> **What you should do**
Below is a block of data; give all of it again word for word.

> **Exercise input**
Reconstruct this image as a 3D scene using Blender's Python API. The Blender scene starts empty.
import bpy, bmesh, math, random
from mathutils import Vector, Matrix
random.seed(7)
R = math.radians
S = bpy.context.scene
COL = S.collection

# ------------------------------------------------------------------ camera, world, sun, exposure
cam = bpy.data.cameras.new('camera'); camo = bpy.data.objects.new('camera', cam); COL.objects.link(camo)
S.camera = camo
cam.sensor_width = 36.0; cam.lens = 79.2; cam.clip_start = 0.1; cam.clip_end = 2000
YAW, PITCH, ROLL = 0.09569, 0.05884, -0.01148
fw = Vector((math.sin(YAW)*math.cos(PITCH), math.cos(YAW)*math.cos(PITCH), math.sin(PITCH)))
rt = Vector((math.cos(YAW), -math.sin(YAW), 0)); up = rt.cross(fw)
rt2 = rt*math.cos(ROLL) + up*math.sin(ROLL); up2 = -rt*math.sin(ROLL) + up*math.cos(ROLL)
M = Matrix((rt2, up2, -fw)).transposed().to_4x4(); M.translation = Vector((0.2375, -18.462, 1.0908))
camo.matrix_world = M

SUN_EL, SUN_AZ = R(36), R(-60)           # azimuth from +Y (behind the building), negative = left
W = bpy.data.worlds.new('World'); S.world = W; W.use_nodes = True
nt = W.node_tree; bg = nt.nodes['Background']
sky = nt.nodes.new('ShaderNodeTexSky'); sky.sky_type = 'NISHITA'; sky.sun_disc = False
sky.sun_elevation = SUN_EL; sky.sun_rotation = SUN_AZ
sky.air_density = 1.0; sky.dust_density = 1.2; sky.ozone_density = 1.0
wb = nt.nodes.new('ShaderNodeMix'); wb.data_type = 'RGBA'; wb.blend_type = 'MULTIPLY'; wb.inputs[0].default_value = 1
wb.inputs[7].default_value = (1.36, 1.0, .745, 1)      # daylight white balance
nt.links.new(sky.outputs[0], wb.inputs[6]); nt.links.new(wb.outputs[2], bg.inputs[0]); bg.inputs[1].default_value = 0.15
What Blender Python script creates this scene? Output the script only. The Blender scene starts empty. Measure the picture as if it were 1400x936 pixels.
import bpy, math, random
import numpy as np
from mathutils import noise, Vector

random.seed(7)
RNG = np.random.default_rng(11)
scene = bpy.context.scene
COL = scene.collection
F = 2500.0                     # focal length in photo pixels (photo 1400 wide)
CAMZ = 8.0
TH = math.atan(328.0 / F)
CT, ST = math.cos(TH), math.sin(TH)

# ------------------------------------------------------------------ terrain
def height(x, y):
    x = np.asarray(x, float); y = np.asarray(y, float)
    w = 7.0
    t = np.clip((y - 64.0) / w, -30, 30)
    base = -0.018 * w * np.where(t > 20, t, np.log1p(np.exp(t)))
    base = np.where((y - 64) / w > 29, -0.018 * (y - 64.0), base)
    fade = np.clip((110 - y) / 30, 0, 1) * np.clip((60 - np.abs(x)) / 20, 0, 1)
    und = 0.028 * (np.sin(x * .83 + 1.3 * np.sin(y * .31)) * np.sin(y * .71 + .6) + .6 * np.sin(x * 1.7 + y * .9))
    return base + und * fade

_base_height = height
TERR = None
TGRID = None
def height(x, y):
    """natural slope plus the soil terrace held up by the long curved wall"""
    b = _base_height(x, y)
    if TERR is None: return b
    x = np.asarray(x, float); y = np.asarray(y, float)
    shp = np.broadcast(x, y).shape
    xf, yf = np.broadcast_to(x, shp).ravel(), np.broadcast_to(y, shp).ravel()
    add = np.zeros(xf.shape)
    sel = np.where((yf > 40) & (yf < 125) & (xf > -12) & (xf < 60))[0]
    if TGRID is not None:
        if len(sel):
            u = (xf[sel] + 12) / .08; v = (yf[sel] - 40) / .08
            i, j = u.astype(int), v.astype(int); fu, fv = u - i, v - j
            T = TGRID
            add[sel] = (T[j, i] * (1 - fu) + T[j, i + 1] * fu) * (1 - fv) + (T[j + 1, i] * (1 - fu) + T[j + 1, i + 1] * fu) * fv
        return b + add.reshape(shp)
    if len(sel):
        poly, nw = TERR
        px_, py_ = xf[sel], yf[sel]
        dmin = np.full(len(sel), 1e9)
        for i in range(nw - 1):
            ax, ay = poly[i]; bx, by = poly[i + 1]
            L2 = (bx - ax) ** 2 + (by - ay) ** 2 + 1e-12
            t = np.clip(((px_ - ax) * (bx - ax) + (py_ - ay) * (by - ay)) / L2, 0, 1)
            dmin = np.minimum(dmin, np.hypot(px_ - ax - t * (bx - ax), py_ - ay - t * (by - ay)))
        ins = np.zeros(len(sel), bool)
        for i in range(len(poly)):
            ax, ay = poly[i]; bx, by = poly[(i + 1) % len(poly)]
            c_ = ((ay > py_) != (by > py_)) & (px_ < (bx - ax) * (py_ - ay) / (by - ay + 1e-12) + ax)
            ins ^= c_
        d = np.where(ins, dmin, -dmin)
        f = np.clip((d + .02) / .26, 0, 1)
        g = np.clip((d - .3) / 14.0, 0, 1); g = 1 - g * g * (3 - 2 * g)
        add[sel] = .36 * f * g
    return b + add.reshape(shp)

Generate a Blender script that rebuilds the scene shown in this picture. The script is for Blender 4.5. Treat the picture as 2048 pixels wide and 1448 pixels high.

> **Output of the task**
Reconstruct this image as a 3D scene using Blender's Python API. The Blender scene starts empty.
import bpy, bmesh, math, random
from mathutils import Vector, Matrix
random.seed(7)
R = math.radians
S = bpy.context.scene
COL = S.collection

# ------------------------------------------------------------------ camera, world, sun, exposure
cam = bpy.data.cameras.new('camera'); camo = bpy.data.objects.new('camera', cam); COL.objects.link(camo)
S.camera = camo
cam.sensor_width = 36.0; cam.lens = 79.2; cam.clip_start = 0.1; cam.clip_end = 2000
YAW, PITCH, ROLL = 0.09569, 0.05884, -0.01148
fw = Vector((math.sin(YAW)*math.cos(PITCH), math.cos(YAW)*math.cos(PITCH), math.sin(PITCH)))
rt = Vector((math.cos(YAW), -math.sin(YAW), 0)); up = rt.cross(fw)
rt2 = rt*math.cos(ROLL) + up*math.sin(ROLL); up2 = -rt*math.sin(ROLL) + up*math.cos(ROLL)
M = Matrix((rt2, up2, -fw)).transposed().to_4x4(); M.translation = Vector((0.2375, -18.462, 1.0908))
camo.matrix_world = M

SUN_EL, SUN_AZ = R(36), R(-60)           # azimuth from +Y (behind the building), negative = left
W = bpy.data.worlds.new('World'); S.world = W; W.use_nodes = True
nt = W.node_tree; bg = nt.nodes['Background']
sky = nt.nodes.new('ShaderNodeTexSky'); sky.sky_type = 'NISHITA'; sky.sun_disc = False
sky.sun_elevation = SUN_EL; sky.sun_rotation = SUN_AZ
sky.air_density = 1.0; sky.dust_density = 1.2; sky.ozone_density = 1.0
wb = nt.nodes.new('ShaderNodeMix'); wb.data_type = 'RGBA'; wb.blend_type = 'MULTIPLY'; wb.inputs[0].default_value = 1
wb.inputs[7].default_value = (1.36, 1.0, .745, 1)      # daylight white balance
nt.links.new(sky.outputs[0], wb.inputs[6]); nt.links.new(wb.outputs[2], bg.inputs[0]); bg.inputs[1].default_value = 0.15
What Blender Python script creates this scene? Output the script only. The Blender scene starts empty. Measure the picture as if it were 1400x936 pixels.
import bpy, math, random
import numpy as np
from mathutils import noise, Vector

random.seed(7)
RNG = np.random.default_rng(11)
scene = bpy.context.scene
COL = scene.collection
F = 2500.0                     # focal length in photo pixels (photo 1400 wide)
CAMZ = 8.0
TH = math.atan(328.0 / F)
CT, ST = math.cos(TH), math.sin(TH)

# ------------------------------------------------------------------ terrain
def height(x, y):
    x = np.asarray(x, float); y = np.asarray(y, float)
    w = 7.0
    t = np.clip((y - 64.0) / w, -30, 30)
    base = -0.018 * w * np.where(t > 20, t, np.log1p(np.exp(t)))
    base = np.where((y - 64) / w > 29, -0.018 * (y - 64.0), base)
    fade = np.clip((110 - y) / 30, 0, 1) * np.clip((60 - np.abs(x)) / 20, 0, 1)
    und = 0.028 * (np.sin(x * .83 + 1.3 * np.sin(y * .31)) * np.sin(y * .71 + .6) + .6 * np.sin(x * 1.7 + y * .9))
    return base + und * fade

_base_height = height
TERR = None
TGRID = None
def height(x, y):
    """natural slope plus the soil terrace held up by the long curved wall"""
    b = _base_height(x, y)
    if TERR is None: return b
    x = np.asarray(x, float); y = np.asarray(y, float)
    shp = np.broadcast(x, y).shape
    xf, yf = np.broadcast_to(x, shp).ravel(), np.broadcast_to(y, shp).ravel()
    add = np.zeros(xf.shape)
    sel = np.where((yf > 40) & (yf < 125) & (xf > -12) & (xf < 60))[0]
    if TGRID is not None:
        if len(sel):
            u = (xf[sel] + 12) / .08; v = (yf[sel] - 40) / .08
            i, j = u.astype(int), v.astype(int); fu, fv = u - i, v - j
            T = TGRID
            add[sel] = (T[j, i] * (1 - fu) + T[j, i + 1] * fu) * (1 - fv) + (T[j + 1, i] * (1 - fu) + T[j + 1, i + 1] * fu) * fv
        return b + add.reshape(shp)
    if len(sel):
        poly, nw = TERR
        px_, py_ = xf[sel], yf[sel]
        dmin = np.full(len(sel), 1e9)
        for i in range(nw - 1):
            ax, ay = poly[i]; bx, by = poly[i + 1]
            L2 = (bx - ax) ** 2 + (by - ay) ** 2 + 1e-12
            t = np.clip(((px_ - ax) * (bx - ax) + (py_ - ay) * (by - ay)) / L2, 0, 1)
            dmin = np.minimum(dmin, np.hypot(px_ - ax - t * (bx - ax), py_ - ay - t * (by - ay)))
        ins = np.zeros(len(sel), bool)
        for i in range(len(poly)):
            ax, ay = poly[i]; bx, by = poly[(i + 1) % len(poly)]
            c_ = ((ay > py_) != (by > py_)) & (px_ < (bx - ax) * (py_ - ay) / (by - ay + 1e-12) + ax)
            ins ^= c_
        d = np.where(ins, dmin, -dmin)
        f = np.clip((d + .02) / .26, 0, 1)
        g = np.clip((d - .3) / 14.0, 0, 1); g = 1 - g * g * (3 - 2 * g)
        add[sel] = .36 * f * g
    return b + add.reshape(shp)

Generate a Blender script that rebuilds the scene shown in this picture. The script is for Blender 4.5. Treat the picture as 2048 pixels wide and 1448 pixels high.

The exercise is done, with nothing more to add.